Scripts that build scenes
....
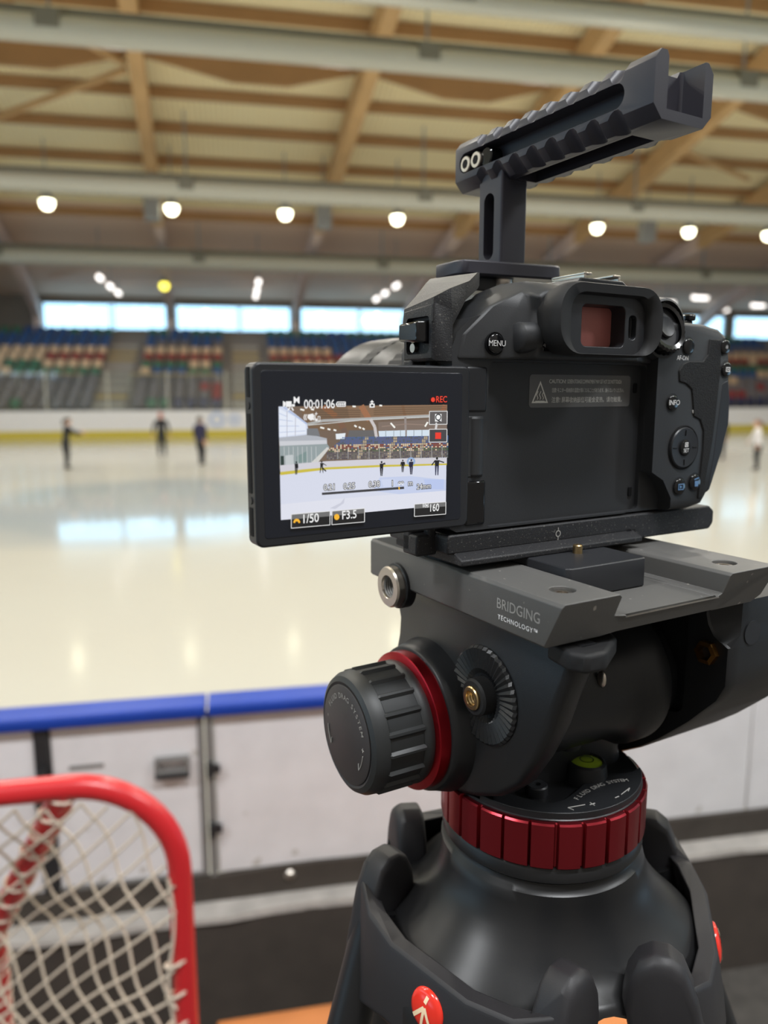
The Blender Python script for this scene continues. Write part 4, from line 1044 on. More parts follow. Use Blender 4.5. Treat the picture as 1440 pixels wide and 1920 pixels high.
for x in range(530, 1347, 78): P.strip([(x, 470), (x + 2, 560)], 3, (188, 190, 192))
P.hold = False
P.disc(1080, 580, 32, (150, 176, 214)); P.disc(1080, 580, 18, (212, 216, 226))
# skaters in the picture
def fig(x, y0, y1, arm=None, legs=0, c=(24, 24, 30), c2=None):
    h = y1 - y0; w = h * 0.13
    P.disc(x, y0 + h * 0.075, h * 0.062, c, h * 0.075)
    P.poly([(x - w, y0 + h * .17), (x + w, y0 + h * .17), (x + w * .8, y0 + h * .5), (x - w * .8, y0 + h * .5)], c)
    for s_ in (-1, 1):
        P.poly([(x + s_ * w * .05, y0 + h * .48), (x + s_ * w * .85, y0 + h * .48), (x + s_ * (w * .5 + legs), y1), (x + s_ * (w * .1 + legs), y1)], c2 or c)
    for q in (arm or []): P.strip([(x + q[0] * w, y0 + h * .21), (x + q[1] * w, y0 + h * q[2])], h * .06, c)
P.k += 1; P.hold = True
fig(222, 576, 676, [(.8, 1.0, .5)]); fig(412, 574, 664, [(1, 3.0, .38), (.8, 1.8, .3)], 8); P.strip([(414, 622), (446, 652)], 9, (24, 24, 30))
fig(860, 576, 688, [(.6, 2.0, .2), (.6, 1.8, .12)]); fig(1018, 566, 660, [(-1, -1.3, .5), (1, 1.3, .5)]); fig(1082, 562, 678, [(-.9, -1.0, .5)], 0, (34, 32, 58))
fig(1273, 548, 684, [(-.9, -2.2, .45), (.9, 3.0, .3)], 3, (26, 27, 32), (62, 66, 92))
P.hold = False
# focus scale and read-outs
P.strip([(416, 821), (1030, 777)], 18, (62, 62, 66)); P.strip([(992, 770), (994, 792)], 8, (250, 190, 50))
W_ = (245, 245, 245)
for tx, u, v in (('0.21', 428, 776), ('0.25', 576, 768), ('0.38', 764, 754), ('1', 930, 746), ('∞', 984, 745), ('m', 1058, 744)):
    P.text(tx, 2.75, u, v, (30, 30, 36), 'LEFT', .92, 0.2); P.text(tx, 2.75, u, v, W_, 'LEFT', .92)
P.text('24mm', 2.6, 1124, 772, (30, 30, 36), 'LEFT', .9, 0.2); P.text('24mm', 2.6, 1124, 772, W_, 'LEFT', .9)
P.text('00:01:06', 3.9, 274, 152, W_, 'LEFT', .80, 0.03)
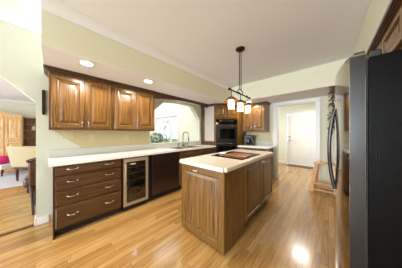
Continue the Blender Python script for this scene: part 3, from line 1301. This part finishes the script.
# garland hanging at the far edge of the pantry
t = thing('dried_garland', 'dried leaf garland hanging from the soffit just beyond the refrigerator handles', 'garland', (.055, 3.455, 1.28))
b = MB()
pts = [(.015 * math.sin(k * 1.3), .015 * math.cos(k * 1.7), .84 - k * .06) for k in range(15)]
b.tube(pts, .008, 6)
b.build('vine', M['vine'], t)
b = MB()
for k in range(340):
    z = .82 * random.random()
    a = random.uniform(0, 2 * PI)
    rr = random.uniform(.005, .045)
    b.leaf((rr * math.cos(a), rr * math.sin(a), z), (math.cos(a), math.sin(a), random.uniform(-.9, .2)), random.uniform(.04, .07), .034)
b.build('leaves', M['leaf_dull'], t)
b = MB()
b.box(-.045, .045, -.012, .012, .76, .843, .008)
b.build('bracket', M['vine'], t)

# step stool beyond the refrigerator
t = thing('step_stool', 'natural wood A-frame step stool against the wall right of the hall opening', 'step stool', (-.06, 3.98, 0), math.radians(-8))
h = .63


def bar(b, p, q, wx, wy):
    p, q = Vector(p), Vector(q)
    o = [(-wx, -wy), (wx, -wy), (wx, wy), (-wx, wy)]
    A = [b.bm.verts.new((p.x + a, p.y + c, p.z)) for a, c in o]
    B = [b.bm.verts.new((q.x + a, q.y + c, q.z)) for a, c in o]
    b.bm.faces.new(A[::-1])
    b.bm.faces.new(B)
    for k in range(4):
        b.bm.faces.new((A[k], A[(k + 1) % 4], B[(k + 1) % 4], B[k]))


for sx in (-1, 1):
    for (yy, yt) in ((-.16, -.05), (.16, .05)):
        b = MB()
        bar(b, (sx * .205, yy, .001), (sx * .125, yt, h - .027), .03, .016)
        b.build('leg', M['pine'], t)
b = MB()
b.box(-.175, .175, -.11, .11, h - .026, h, .006)
b.build('top_step', M['pine'], t)
b = MB()
b.box(-.165, .165, -.21, -.02, .20, .222, .005)
b.build('lower_step', M['pine'], t)
b = MB()
b.box(-.18, .18, -.155, -.137, .05, .085, .003)
b.build('stretcher', M['pine'], t)
b = MB()
b.box(-.18, .18, .137, .155, .05, .085, .003)
b.build('stretcher', M['pine'], t)

# door mat in front of the front door
b = MB()
b.box(-1.22, -.42, 6.25, 6.62, .0008, .014, .005)
o = b.build('doormat', M['mat_brown'])
tag(o, 'thin brown doormat on the floor before the white front door', 'doormat')

# ------------------------------------------------------------------ recessed downlights
def downlight(x, y, label, power, z=ZS - .0065):
    t = thing('recessed_downlight', label, 'downlight', (x, y, z), 0, None)
    b = MB()
    b.lathe([(.058, -.0005), (.058, -.005), (.078, -.004), (.080, -.0005)], (0, 0, 0), 32, cap=False)
    b.build('trim_ring', M['trim'], t, True)
    b = MB()
    b.lathe([(.0, -.0035), (.057, -.0035), (.057, -.0005)], (0, 0, 0), 32, cap=False)
    b.build('lens', M['lens'], t)
    s = bpy.data.lights.new('downlight_beam', 'SPOT')
    s.energy = power
    s.color = (1.0, 0.89, 0.74)
    s.spot_size = math.radians(168)
    s.spot_blend = .35
    s.shadow_soft_size = .05
    o = bpy.data.objects.new('downlight_beam', s)
    COL.objects.link(o)
    o.location = (0, 0, -.02)
    o.parent = t


downlight(-2.17, .29, 'round downlight in the left soffit nearest the camera', 40)
downlight(-2.18, 1.075, 'round downlight in the left soffit above the dishwasher, second from the camera', 40)
downlight(-2.80, 2.32, 'round downlight hidden behind the arched valance above the sink', 5)
downlight(-1.58, 3.62, 'round downlight in the back soffit above the coffee maker cabinet', 36)

# ------------------------------------------------------------------ pendant over the island
PX = -.985
t = thing('pendant_light', 'dark iron pendant with three glowing glass shades above the island', 'pendant light', (PX, 1.94, 0))
b = MB()
b.lathe([(.0, -.034), (.03, -.032), (.062, -.020), (.068, -.001)], (0, 0, ZC - .001), 28, cap=False)
b.build('canopy', M['iron'], t, True)
zb = 1.865
for sy in (-.026, .026):
    b = MB()
    b.tube([(0, sy, ZC - .03), (0, sy, zb + .055)], .0062, 10)
    b.build('rod', M['iron'], t, True)
b = MB()
pts = []
for k in range(17):
    a = PI * k / 16
    pts.append((0, -.085 * math.cos(a), zb + .012 + .055 * math.sin(a)))
b.tube(pts, .007, 8)
b.build('bow_bracket', M['iron'], t, True)
b = MB()
b.tube([(0, -.31, zb), (0, .33, zb)], .0095, 12)
b.ball((0, -.315, zb), .018)
b.ball((0, .335, zb), .018)
b.build('crossbar', M['iron'], t, True)
for dy in (-.265, .0, .265):
    b = MB()
    pts = []
    for k in range(13):
        a = PI * 1.15 * k / 12
        pts.append((-.0, dy - .035 + .040 * math.cos(a) - .0, zb - .025 + .045 * math.sin(a)))
    pts = [(0, dy, zb - .115), (0, dy + .004, zb - .07)] + pts[0:11]
    b.tube(pts, .0055, 8)
    b.build('hook', M['iron'], t, True)
    b = MB()
    b.lathe([(.012, .036), (.034, .030), (.055, .012), (.096, -.022), (.100, -.028), (.094, -.026), (.050, .002), (.0, .014)], (0, dy, zb - .125), 28, cap=False)
    b.build('cap', M['copper'], t, True)
    b = MB()
    b.lathe([(.036, -.002), (.042, -.02), (.042, -.135), (.039, -.135), (.039, -.02), (.033, -.002)], (0, dy, zb - .128), 26, cap=False)
    g = b.build('glass_shade', M['shade_glass'], t, True)
    b = MB()
    b.lathe([(.010, 0), (.012, -.03), (.024, -.05), (.026, -.07), (.016, -.09), (.004, -.095)], (0, dy, zb - .125), 18)
    b.build('bulb', M['bulb'], g, True)
    p = bpy.data.lights.new('bulb_light', 'POINT')
    p.energy = 3.5
    p.color = (1.0, .80, .58)
    p.shadow_soft_size = .03
    o = bpy.data.objects.new('bulb_light', p)
    COL.objects.link(o)
    o.parent = t
    o.location = (0, dy, zb - .24)

# ------------------------------------------------------------------ dining room furniture
t = thing('display_cabinet', 'honey oak built-in cabinet on the far dining-room wall', 'cabinet', (DX + .46, -.70, 0), PI / 2)
# local x along +Y, local y into the wall (-X)
b = MB()
b.prism([(-2.2, .0), (-2.2, 1.95), (-.9, 1.99), (-.5, 1.95), (-.2, 1.88), (0, 1.86), (0, 0)], 0.0, .45, TY)
b.build('body', M['oak_light'], t)
b = MB()
b.prism([(-2.22, 1.952), (-.9, 1.992), (-.5, 1.952), (-.2, 1.882), (.0, 1.862), (.0, 1.90), (-.2, 1.92), (-.5, 1.99), (-.9, 2.03), (-2.22, 1.99)], -.03, .45, TY)
b.build('cornice', M['oak_light'], t)
for k in range(6):
    x0 = -.36 - .345 * k
    door(t, x0 + .01, x0 + .33, 1.02, 1.80, -.001, None, None, DOOR, M['oak_light'])
    door(t, x0 + .01, x0 + .33, .12, .98, -.001, None, None, DOOR, M['oak_light'])
t = thing('open_bookcase', 'brown open bookcase at the right end of the oak dining cabinet', 'bookcase', (DX + .40, -.695, 0), PI / 2)
b = MB()
b.box(0, .60, .37, .39, 0.001, 1.83)
b.box(0, .02, 0, .369, 0.001, 1.83)
b.box(.58, .60, 0, .369, 0.001, 1.83)
b.build('carcass', M['oak_mid'], t)
for z in (.45, .78, 1.08, 1.36, 1.58, 1.80):
    b = MB()
    b.box(.0205, .5795, .01, .369, z, z + .025)
    b.build('shelf', M['oak_mid'], t)
t = thing('vase', 'small white vase on a shelf of the brown bookcase', 'vase', (DX + .24, -.46, 1.3855))
b = MB()
b.lathe([(.03, 0), (.055, .05), (.05, .10), (.022, .14), (.03, .16)], (0, 0, 0), 20)
b.build('vase_body', M['ceramic'], t, True)

# rug
b = MB()
b.box(-7.6, -5.45, -2.6, .3, .0008, .012, .004)
o = b.build('area_rug', M['rug'])
tag(o, 'pale patterned rug on the dining-room floor under the cream chair', 'rug')

# cream upholstered chair
t = thing('upholstered_chair', 'cream upholstered dining chair on dark legs standing on the rug', 'chair', (-5.94, -.26, .0125), math.radians(46))
# local -y = backrest side towards the camera
for sx in (-1, 1):
    for yy in (-.20, .32):
        b = MB()
        b.tube([(sx * .30, yy, 0.001), (sx * .31, yy, .18), (sx * .31, yy, .319)], .03, 10, rs=[.018, .028, .034])
        b.build('leg', M['walnut'], t, True)
b = MB()
b.box(-.36, .36, -.25, .36, .32, .37, .01)
b.build('seat_rail', M['walnut'], t)
b = MB()
b.box(-.35, .35, -.14, .37, .371, .49, .03, seg=3)
b.build('seat', M['cream_fabric'], t, True)
b = MB()
b.box(-.39, .39, -.26, -.145, .372, .92, .04, seg=3)
for v in b.bm.verts:
    u = (v.co.z - .37) / .55
    v.co.y -= .10 * u
    v.co.x *= 1 + .06 * u
b.build('backrest', M['cream_fabric'], t, True)

# round table with a white cloth behind the chair
t = thing('dining_table', 'round dining table behind the cream chair', 'table', (-6.85, -.02, .0125))
b = MB()
b.lathe([(.0, .70), (.55, .70), (.57, .715), (.55, .73), (.0, .73)], (0, 0, 0), 36, cap=False)
b.build('tabletop', M['walnut'], t, True)
b = MB()
b.lathe([(.25, .001), (.25, .03), (.07, .08), (.05, .3), (.08, .6), (.2, .699)], (0, 0, 0), 24)
b.build('pedestal', M['walnut'], t, True)
b = MB()
b.lathe([(.0, .736), (.575, .736), (.588, .725), (.595, .58), (.592, .58), (.583, .722), (.573, .732), (.0, .732)], (-6.85, -.02, .0125), 40, cap=False)
o = b.build('tablecloth', M['white_cloth'], None, True)
tag(o, 'white tablecloth covering the round dining table', 'tablecloth')
t = thing('flower_vase', 'white bowl of red flowers on the white tablecloth', 'flowers', (-6.55, -.30, .749))
b = MB()
b.lathe([(.05, 0), (.09, .03), (.10, .07), (.085, .08)], (0, 0, 0), 20)
b.build('bowl', M['ceramic'], t, True)
b = MB()
for k in range(14):
    a, r = random.uniform(0, 2 * PI), .09 * math.sqrt(random.random())
    b.ball((r * math.cos(a), r * math.sin(a), .10 + .03 * random.random()), .03, (1, 1, .8), 1)
b.build('blooms', M['red_petal'], t, True)
b = MB()
for k in range(20):
    a = random.uniform(0, 2 * PI)
    b.leaf((.05 * math.cos(a), .05 * math.sin(a), .08), (math.cos(a), math.sin(a), .3), .1, .04)
b.build('leaves', M['leaf'], t)
for (x, y, lab) in ((-6.42, -.12, 'white cup on the tablecloth nearest the room corner'), (-6.50, .06, 'white cup on the tablecloth partly behind the wall')):
    t = thing('cup', lab, 'cup', (x, y, .749))
    b = MB()
    b.lathe([(.025, 0), (.038, .01), (.043, .08), (.040, .08), (.034, .012), (.0, .008)], (0, 0, 0), 20, cap=False)
    b.build('cup_body', M['ceramic'], t, True)
    b = MB()
    b.tube([(.040, 0, .065), (.062, 0, .06), (.062, 0, .03), (.038, 0, .022)], .005, 8)
    b.build('handle', M['ceramic'], t, True)

# pink cushion on a low white bench at the left
t = thing('low_bench', 'low white upholstered bench at the left edge of the rug', 'bench', (-7.25, -1.02, .0125), math.radians(40))
b = MB()
b.box(-.30, .30, -.22, .22, .20, .33, .03, seg=3)
b.build('seat', M['white_cloth'], t, True)
for sx in (-1, 1):
    for sy in (-1, 1):
        b = MB()
        b.tube([(sx * .24, sy * .16, .001), (sx * .24, sy * .16, .199)], .018, 8)
        b.build('leg', M['walnut'], t)
b = MB()
b.ball((0, 0, 0), .2, (1.05, .85, .62), 3)
for v in b.bm.verts:
    f = 1 + .18 * abs(math.sin(2 * math.atan2(v.co.y, v.co.x)))
    v.co.x *= f
    v.co.y *= f
o = b.build('cushion', M['pink'], None, True, loc=(-7.25, -1.02, .4675))
tag(o, 'magenta cushion lying on the low white bench', 'cushion')

# dark wooden chair just behind the opening's right jamb
t = thing('wooden_chair', 'dark wooden dining chair half hidden behind the wall by the opening', 'chair', (-3.62, -.045, 0), math.radians(-90))
for sx in (-1, 1):
    b = MB()
    b.tube([(sx * .16, -.20, .001), (sx * .16, -.19, .25), (sx * .16, -.185, .40)], .02, 8, rs=[.015, .022, .026])
    b.build('leg', M['walnut'], t, True)
    b = MB()
    b.tube([(sx * .155, .25, .001), (sx * .165, .20, .25), (sx * .175, .195, .44), (sx * .18, .22, .65), (sx * .18, .27, .84)], .02, 8, rs=[.014, .02, .024, .022, .02])
    b.build('rear_leg', M['walnut'], t, True)
b = MB()
b.box(-.225, .225, -.24, .17, .33, .405, .02, seg=2)
b.build('seat_rail', M['walnut'], t)
b = MB()
b.box(-.265, .265, -.255, .165, .4055, .56, .06, seg=4)
b.build('seat', M['walnut'], t, True)
b = MB()
pts = [(-.21 + .42 * k / 10, .268 + .02 * math.sin(PI * k / 10), .835 + .05 * math.sin(PI * k / 10)) for k in range(11)]
b.tube(pts, .03, 10)
b.build('crest_rail', M['walnut'], t, True)
b = MB()
b.box(-.20, .20, .19, .26, .44, .83, .03, seg=3)
for v in b.bm.verts:
    v.co.y += .06 * (v.co.z - .44) / .4
b.build('back_cushion', M['walnut'], t, True)

bpy.context.view_layer.update()
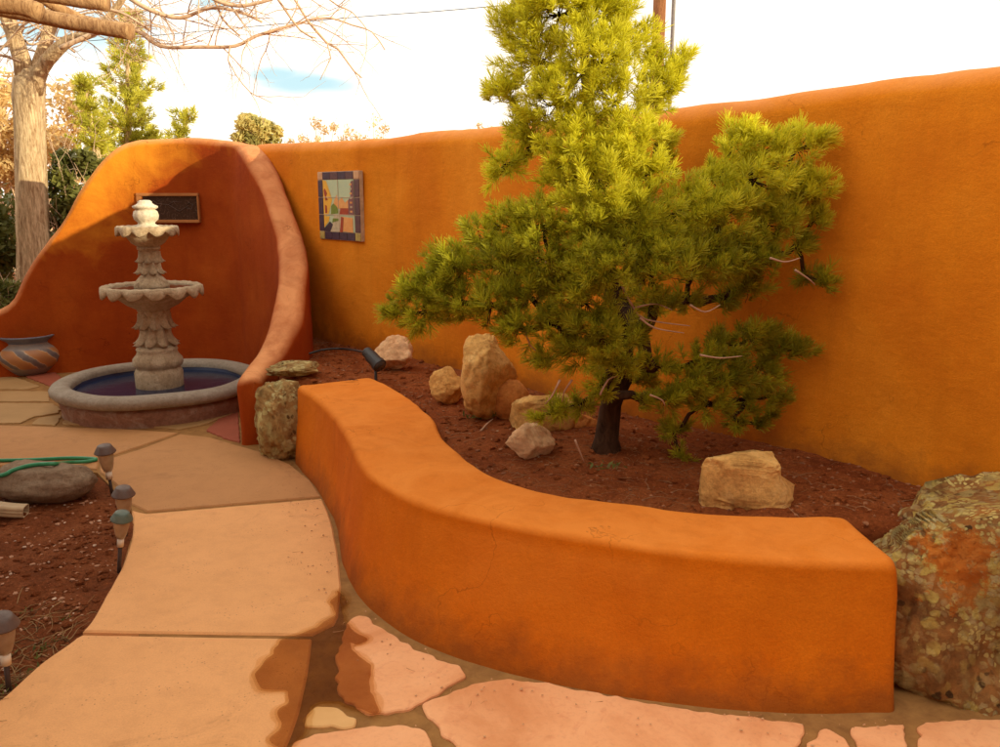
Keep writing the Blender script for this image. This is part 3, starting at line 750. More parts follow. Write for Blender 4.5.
win.location = win.location + wn * (max((q_ - win.location).dot(wn) for q_ in pw if q_) - .004)
W, Hh = (nx1 - nx0) / 2, (nz1 - nz0) / 2
bm = bmesh.new(); b_ = .028
box_bm(bm, (-W, -.02, Hh - b_), (W, .06, Hh)); box_bm(bm, (-W, -.03, -Hh), (W, .06, -Hh + b_)); box_bm(bm, (-W, -.02, -Hh + b_), (-W + b_ * 1.6, .06, Hh - b_)); box_bm(bm, (W - b_ * .6, -.02, -Hh + b_), (W, .06, Hh - b_))
bmesh.ops.bevel(bm, geom=bm.edges[:], offset=.004, segments=2, affect='EDGES')
finish(bm, 'frame', simple('niche_frame', (.50, .20, .06), (.38, .14, .04), 10), win, smooth=False)
bm = bmesh.new(); box_bm(bm, (-W + .03, .004, -Hh + .02), (W - .015, .05, Hh - .02))
t = NT('etched_glass'); t.set(.25, .5); f = t.noise(6, 2, .4, dist=4); w = t.math('ABSOLUTE', t.math('SUBTRACT', f, .5))
t.color(t.mix(t.maprange(w, 0, .02, .8, 0), (.035, .018, .012), (.16, .10, .08)))
finish(bm, 'pane', t.m, win, smooth=False)
bm = bmesh.new()
for pts in ([(-.2, -.04), (-.1, .04), (.0, .03), (.1, -.03), (.18, .02)], [(.0, .03), (.05, .06), (.12, .05)], [(-.1, .04), (-.14, .07)], [(.16, .02), (.19, .05), (.23, .03), (.21, -.01), (.17, 0)]):
    tube_bm(bm, [(x * 1.0, -.0015, z) for x, z in pts], .0025, 4)
finish(bm, 'etched_lines', simple('etch', (.16, .10, .08), None, 10, .6), win)

# ------------------------------------------------------------------ tile mural
e, wx, wy, dx, dy = wall_plan(339)
ln = math.hypot(dx, dy); tx, ty = dx / ln, dy / ln
mur = empty('tile_mural', label='framed ceramic tile picture of a village street on the garden wall', cat='tile picture')
mur.rotation_euler = (0, 0, math.atan2(ty, tx))
# size from the rays that hit the wall plane
def on_wall(px, py):
    r = ray(px, py); # intersect with vertical plane through (wx,wy) dir (tx,ty)
    nx_, ny_ = -ty, tx; tt = (wx * nx_ + wy * ny_) / (r[0] * nx_ + r[1] * ny_)
    return Vector((r[0] * tt, r[1] * tt, EYE + r[2] * tt))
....
#### [The task]
Using the entries above, return exactly the lines from the line with "Continue the Blender" to the line with "b.build('bracket', M['vine'], t)", counting both of those lines.

#### [Response to the task]
Continue the Blender Python script for this scene: part 3, from line 1301. This part finishes the script.
# garland hanging at the far edge of the pantry
t = thing('dried_garland', 'dried leaf garland hanging from the soffit just beyond the refrigerator handles', 'garland', (.055, 3.455, 1.28))
b = MB()
pts = [(.015 * math.sin(k * 1.3), .015 * math.cos(k * 1.7), .84 - k * .06) for k in range(15)]
b.tube(pts, .008, 6)
b.build('vine', M['vine'], t)
b = MB()
for k in range(340):
    z = .82 * random.random()
    a = random.uniform(0, 2 * PI)
    rr = random.uniform(.005, .045)
    b.leaf((rr * math.cos(a), rr * math.sin(a), z), (math.cos(a), math.sin(a), random.uniform(-.9, .2)), random.uniform(.04, .07), .034)
b.build('leaves', M['leaf_dull'], t)
b = MB()
b.box(-.045, .045, -.012, .012, .76, .843, .008)
b.build('bracket', M['vine'], t)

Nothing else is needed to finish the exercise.